[Begin Supplied information]

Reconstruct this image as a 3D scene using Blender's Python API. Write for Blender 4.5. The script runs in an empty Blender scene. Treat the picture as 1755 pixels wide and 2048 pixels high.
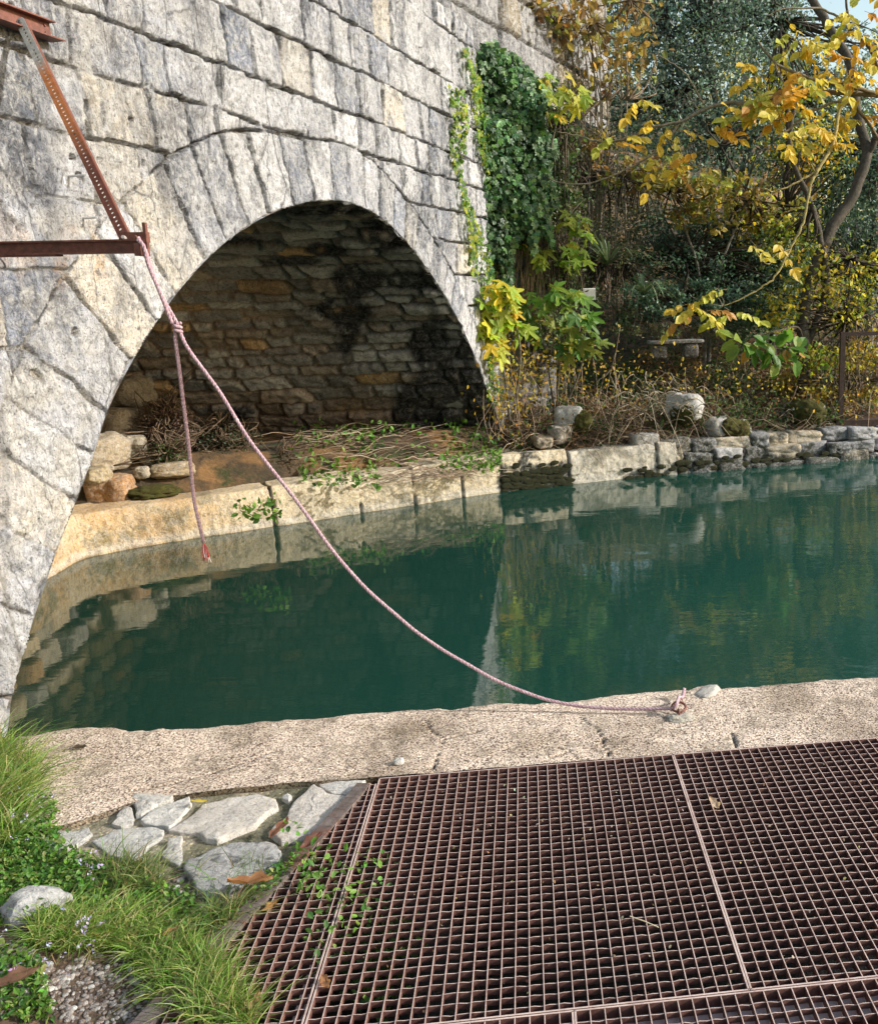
import bpy, math
import numpy as np
from mathutils import Matrix

# ------------------------------------------------------------------ camera, sky, sun
S = bpy.context.scene
F, PX, PY, H = 1800.0, 1200.0, 1024.0, 1.95          # focal length and centre in photo pixels, eye height
ROLL = math.atan(.0316)
_d = (PY - (600 - .0316 * (PX - 1068))) * math.cos(ROLL)
PITCH = math.atan(_d / F)
FW = np.array([0, math.cos(PITCH), -math.sin(PITCH)]); UP = np.array([0, math.sin(PITCH), math.cos(PITCH)]); RT = np.array([1., 0, 0])
IX = math.cos(ROLL) * RT - math.sin(ROLL) * UP
IU = math.sin(ROLL) * RT + math.cos(ROLL) * UP
CAM = np.array([0, 0, H])
cd = bpy.data.cameras.new('camera'); cam = bpy.data.objects.new('camera', cd); S.collection.objects.link(cam)
cd.sensor_fit = 'HORIZONTAL'; cd.sensor_width = 36; cd.lens = F / 1755 * 36
cd.shift_x = -(PX - 877.5) / 1755; cd.clip_start = .05; cd.clip_end = 2000
m = Matrix.Identity(4)
for i in range(3):
    m[i][0] = IX[i]; m[i][1] = IU[i]; m[i][2] = -FW[i]; m[i][3] = CAM[i]
cam.matrix_world = m
S.camera = cam

SUN_EL = math.radians(26)
SUN_H = np.array([.985, -.10]); SUN_H /= np.linalg.norm(SUN_H)      # horizontal direction towards the sun
w = bpy.data.worlds.new('World'); S.world = w; w.use_nodes = True
nt = w.node_tree; bg = nt.nodes['Background']
sk = nt.nodes.new('ShaderNodeTexSky'); sk.sky_type = 'NISHITA'; sk.sun_disc = False
sk.sun_elevation = SUN_EL; sk.sun_rotation = math.atan2(SUN_H[0], SUN_H[1])
sk.air_density = 1.6; sk.dust_density = 2.5; sk.ozone_density = 1
nt.links.new(sk.outputs[0], bg.inputs[0]); bg.inputs[1].default_value = .15
sl = bpy.data.lights.new('sun', 'SUN'); sl.energy = 3.3; sl.angle = math.radians(1.2); sl.color = (1, .975, .945)
so = bpy.data.objects.new('sun', sl); S.collection.objects.link(so)
sd3 = np.array([SUN_H[0] * math.cos(SUN_EL), SUN_H[1] * math.cos(SUN_EL), math.sin(SUN_EL)])
from mathutils import Vector
so.rotation_euler = Vector(sd3).to_track_quat('Z', 'Y').to_euler()
S.view_settings.view_transform = 'Standard'; S.view_settings.look = 'None'
S.view_settings.exposure = .76; S.view_settings.gamma = 1
S.cycles.max_bounces = 8; S.cycles.diffuse_bounces = 4; S.cycles.glossy_bounces = 4
S.cycles.transparent_max_bounces = 8; S.cycles.caustics_reflective = False; S.cycles.caustics_refractive = False
S.cycles.use_denoising = True

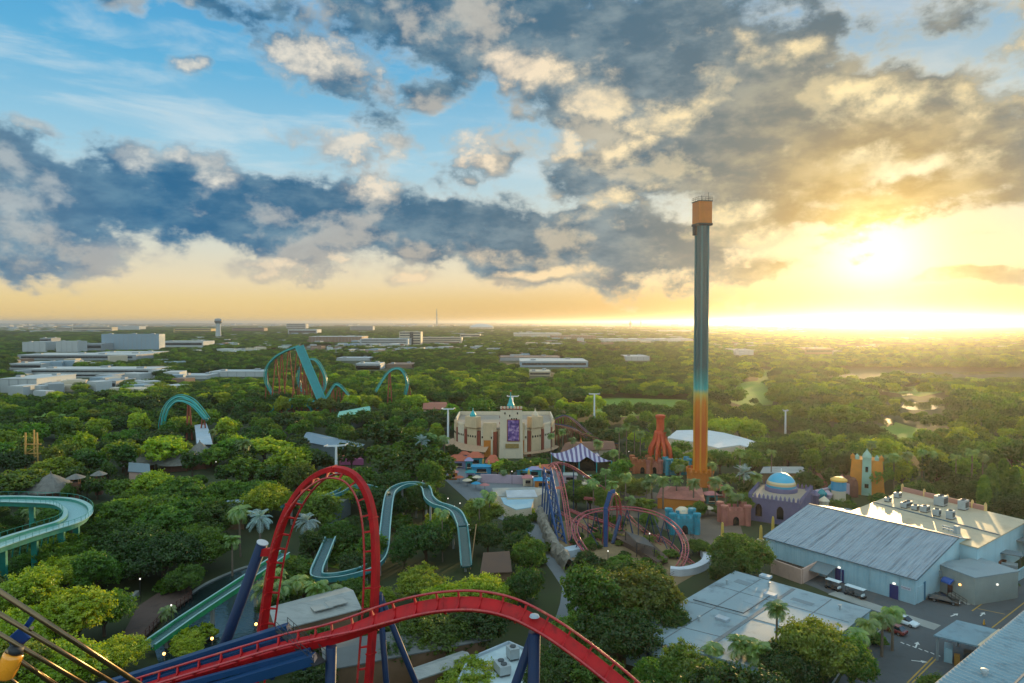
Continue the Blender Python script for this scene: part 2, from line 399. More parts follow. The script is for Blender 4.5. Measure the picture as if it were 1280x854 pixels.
LAND = []         # landmarks for the labels: (px, py, phrase)
def clear(*pp, z=0.0): CLEAR.append([tuple(G(x, y, z)[:2]) for x, y in pp])
def inside(x, y, poly):
    c = False; j = len(poly) - 1
    for i in range(len(poly)):
        xi, yi = poly[i]; xj, yj = poly[j]
        if (yi > y) != (yj > y) and x < (xj - xi) * (y - yi) / (yj - yi) + xi: c = not c
        j = i
    return c
def gpoly(pts, z=0.0): return [tuple(G(x, y, z)[:2]) for x, y in pts]
def ribbon(mb, pts, w, z):
    'flat strip of width w along ground points'
    pts = [Vector((p[0], p[1], z)) for p in pts]
    fr = frames_of(pts, [Vector((0, 0, 1))] * len(pts))
    o = len(mb.v)
    for p, (sd, u) in zip(pts, fr): mb.v += [p - sd * w / 2, p + sd * w / 2]
    for i in range(len(pts) - 1): mb.f.append((o + 2 * i, o + 2 * i + 1, o + 2 * i + 3, o + 2 * i + 2)); mb.m.append(mb.mi)
    return mb

# ------------------------------------------------------------------ ground, water, roads, haze
def ground_mat():
    m = mat('ground_cover', '#2b3716', .95, var=.35, scale=.06, bump=.0, stain='#3d3a22', stain_amt=.55, stain_scale=(.02, .02, .02)); return m
mb = MB(); Rg = 60000; rings = [0, 60, 120, 250, 500, 1000, 2500, 6000, 15000, 60000]; n = 48
mb.v.append(Vector((0, 0, 0)))
for r in rings[1:]: mb.v += [Vector((r * math.cos(2 * math.pi * k / n), r * math.sin(2 * math.pi * k / n), 0)) for k in range(n)]
for k in range(n): mb.f.append((0, 1 + k, 1 + (k + 1) % n)); mb.m.append(0)
for i in range(len(rings) - 2):
    for k in range(n): a = 1 + i * n; mb.f.append((a + k, a + n + k, a + n + (k + 1) % n, a + (k + 1) % n)); mb.m.append(0)
struct('ground', mb, ground_mat())

M_asphalt = mat('asphalt', '#4b5257', .85, var=.28, scale=.25, bump=.15, stain='#3a3f44', stain_amt=.6, stain_scale=(.25, .25, .25))
M_path = mat('paving_grey', '#6b7278', .8, var=.2, scale=.3, bump=.1, stain='#565c62', stain_amt=.5, stain_scale=(.3, .3, .3))
M_sand = mat('sandy_ground', '#7d6a4c', .95, var=.25, scale=.3, bump=.2, stain='#5a4a36', stain_amt=.7, stain_scale=(.2, .2, .2))
M_plaza = mat('plaza_brown', '#64584d', .85, var=.2, scale=.2, bump=.1, stain='#4c443c', stain_amt=.6, stain_scale=(.12, .12, .12))
M_lawn = mat('lawn_green', '#5b7a22', .95, var=.25, scale=.05, bump=.0)
M_mulch = mat('mulch', '#3a2c22', .95, var=.35, scale=1.2, bump=.4)
M_concrete = mat('concrete', '#8b8f8c', .85, var=.18, scale=.4, bump=.1)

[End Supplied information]

Search the data for the string "Blender" and copy each line where it appears.

Solution below
Reconstruct this image as a 3D scene using Blender's Python API. Write for Blender 4.5. The script runs in an empty Blender scene. Treat the picture as 1755 pixels wide and 2048 pixels high.
Continue the Blender Python script for this scene: part 2, from line 399. More parts follow. The script is for Blender 4.5. Measure the picture as if it were 1280x854 pixels.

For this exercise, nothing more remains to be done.